15.10.11




şu sıralar her sigara yakışımda ecetem düşüyor aklıma. çok içiyorum çünkü. bırakamadım bir türlü. evet, ellerimi nereye koyacağımı bilemediğimden belki. yine de seviyorum bir yandan, böyle savunuyorum kendimi.

kısacık olsalar da saçlarımla oynuyorum. elime geçen her tutamı dolamaya çalışıyorum parmaklarıma. inceldikleri bir yer varsa kopmasınlar diye. içimdeki incelikler iplik iplik parmaklarıma dolansın diye.

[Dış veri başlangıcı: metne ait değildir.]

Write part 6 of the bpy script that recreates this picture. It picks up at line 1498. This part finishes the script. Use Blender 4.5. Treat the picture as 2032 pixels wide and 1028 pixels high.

otururken sürekli dizlerimi sallıyorum. durursam düşmekten korkuyorum. korkularımla yüzleşirken aksimden kaçıyorum. o yüzden hareket ediyorum.

bir gün öyleyim, bir gün böyle. soğuk ve yağmurlu havada evden çıkmak istemiyorum. yine soğuk ve yağmurlu bir havada, ayaklarım buz kesene kadar dışarda volta atıyorum. o yüzden bu aralar pek uyuyamıyorum.

"unuttum" ve "bilmiyorum" derken dinleniyorum aslında. yok, ben hepsini hatırlıyorum. yine de bir durup soluklanmak istiyorum. aklımın iplerini bırakıyorum. belki parmaklarına dolarsın diye. hikayenin bitmediğini gayet iyi biliyorum.

sevdiğim için kızıyorum. içim yandığında bir kahve yapıyorum kendime. sevildiğimi hissedince sakinleşiyorum. saçım değil belki ama sırtım kaşındığında yumuşuyorum. öyle tuhaf bir huyum var. sana bile saldırsam, yine de bilsem benim için orada olduğunu ağlarım bile suçluluktan. oğlan çocuğu gibi, kendi hırçınlığımı dizginleyemiyorum.

aslında paramparça, cam kırığı dolu içim. yine de her seferinde camdan dünyalar kuruyorum kendime. sanki hiç kırılmayacak gibi. belki bu kez de kırılmaması için. aslında kendime ne olduğunu unutmamak, aklımda tuttuklarımı unutmak için.

bu aralar düşündüğüm o kadar çok şey var ki, hangisine yetişsem bilemiyorum.